As for Protege, yes, the team managed to stick restaurants and bars with more Trump water than Versacorp, but the inter-female emotional landscape was just as rocky. Team witch/slacker Omarosa Manigault-Stallworth took a break for a makeup makeover on her Trump Ice peddling trips, where her strategy consisted of batting her eyelashes for a half-hour to sell a single case of the stuff. She and teammate Amy Henry bickered, and then Omarosa bickered some more with teammate Heidi Bressler, whom Omarosa had famously accused of having “no class” at a session with Trump two weeks ago. An all-out Omarosa-Heidi war seems to be in the books for next week.   


And speaking of emotions, Naomi Wolf burst into tears in the middle of an interview with the New York Observer’s Rachel Donadio, who has been closely following and breaking the behind-the-scenes skinny on Wolf’s article in Monday’s New York magazine that Yale literature professor Harold Bloom had placed his hand on her thigh two decades ago. We ourselves at InkWell have been avidly following this delicious story. (See Naomi Wolf to Yale: Return My Phone Calls!, Feb 24, Is Naomi Wolf Off Her Meds?, Feb. 23, and Wicked Witch Day: Naomi Wolf and Omarosa, Feb. 20.) 


Trouble was, as Donadio reveals in today’s Observer, there seemed to be a bit more to the Wolf-Bloom imbroglio, which Wolf has played as a revelation of Yale’s supposed indifference to systematic professor-student sexual harassment, than Wolf had revealed in her article, “The Silent Treatment.” For one thing, Wolf had written an earlier, names-changed account of the incident in her 1997 memoir, “Promiscuities,” in which she admitted that she was drunk when the professorial thigh-touch occurred after she invited him to dinner during her senior year at Yale in 1983 and then asked him to read her poems. (She did not mention her drunken state in the New York article, leaving the impression that she had vomited into the kitchen sink afterwards solely out of moral disgust.)


Furthermore, Donadio writes:


“According to sources close to Mr. Bloom, on at least one occasion Ms. Wolf came to Mr. Bloom’s home and left an erotic poem there for him to read. Questioned about that, Ms. Wolf said [to Donadio during their phone interview], ‘For God’s sake. Some of my poetry was racy and erotic. Some was about the Bible and Greek myths. I’m sure that I dropped off manuscripts of my poetry with all the people who were mentoring me with my poetry at the time.'”

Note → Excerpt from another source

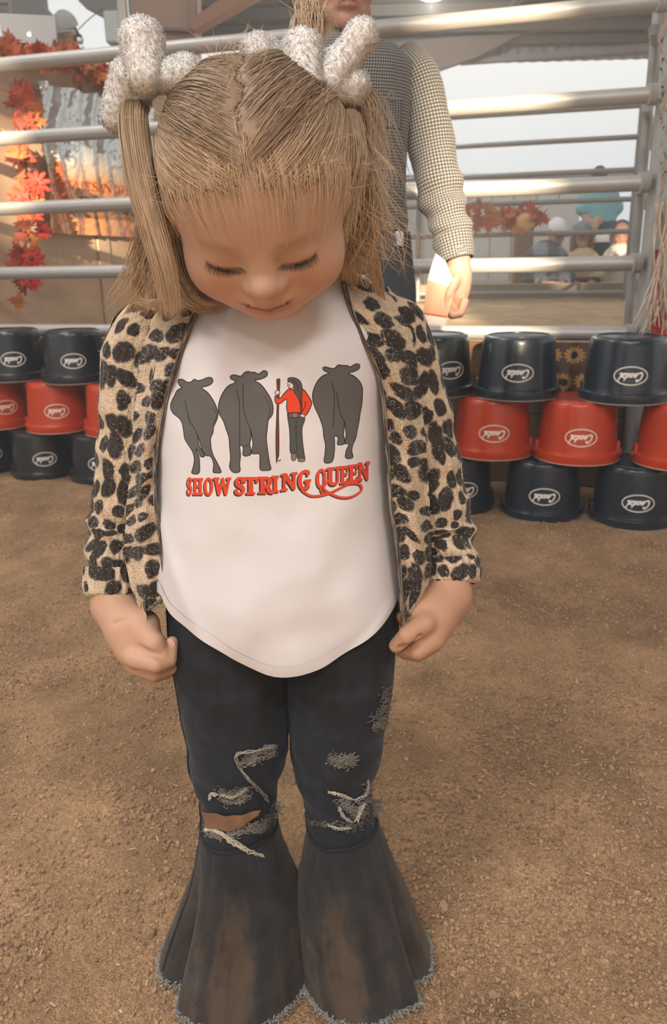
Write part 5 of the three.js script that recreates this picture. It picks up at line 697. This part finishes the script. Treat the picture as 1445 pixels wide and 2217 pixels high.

A little later in the interview, Wolf informed Donadio that the incident had upset her so much that she had never written another poem again. She then burst into tears, hung up the phone, and then, a few minutes later, called Donadio again, still weeping:


“‘Professor Bloom is not a bad guy! He’s a good guy in many ways! That’s something I tried to make clear in this piece,’ Ms. Wolf said. ‘One stupid action shouldn’t demonize someone or victimize someone. I’m trying to reframe the debate. I’ve talked to many people who have glowing things to say about him and whom he’d mentored. I wish I could have been mentored by him.'”


Donadio also reports that at least 10 days before Yale President Richard Brodhead was accused by Wolf of “stonewalling” her in response to her queries about Yale’s handling of sexual harassment cases, she had both an e-mail from and a conversation with Brodhead discussing the university’s harassment policies in detail. In the e-mail Brodhead wrote:


“”I took it that another of your concerns was to learn how robust and accessible our grievance process is, and here I’m happy to supply details,’ Mr. Brodhead wrote. He described how sexual harassment is discussed at ‘mandatory meetings during freshman orientation,’ and that freshman counselors and residential college deans are ‘well briefed on the issue.’ He said Yale occasionally distributed leaflets on dining-hall tables ‘to remind students of the issue and of the available recourse if they seek one,’ while ‘peer counselors trained by the Health Service give presentations in the colleges, athletics departments, fraternities and sororities, and they staff confidential hot lines that students are free to call.'”


Furthermore, Donadio reports, even after the incident de la cuisse, Wolf persisted in her efforts to persuade Bloom to read those poems:


“‘My memory is, I dropped off a manuscript of poetry at the English department office,’ Ms. Wolf said. After the encroachment evening? ‘Yes,’ she said. ‘That is my best memory. I can’t imagine that I dropped it off at his house. I have to say it was 20 years ago. My memory isn’t perfect, but I can’t imagine that this is the case.’


“Sources who knew Ms. Wolf and Mr. Bloom in the early 80’s said that Ms. Wolf enjoyed her rapport with the eminent professor.”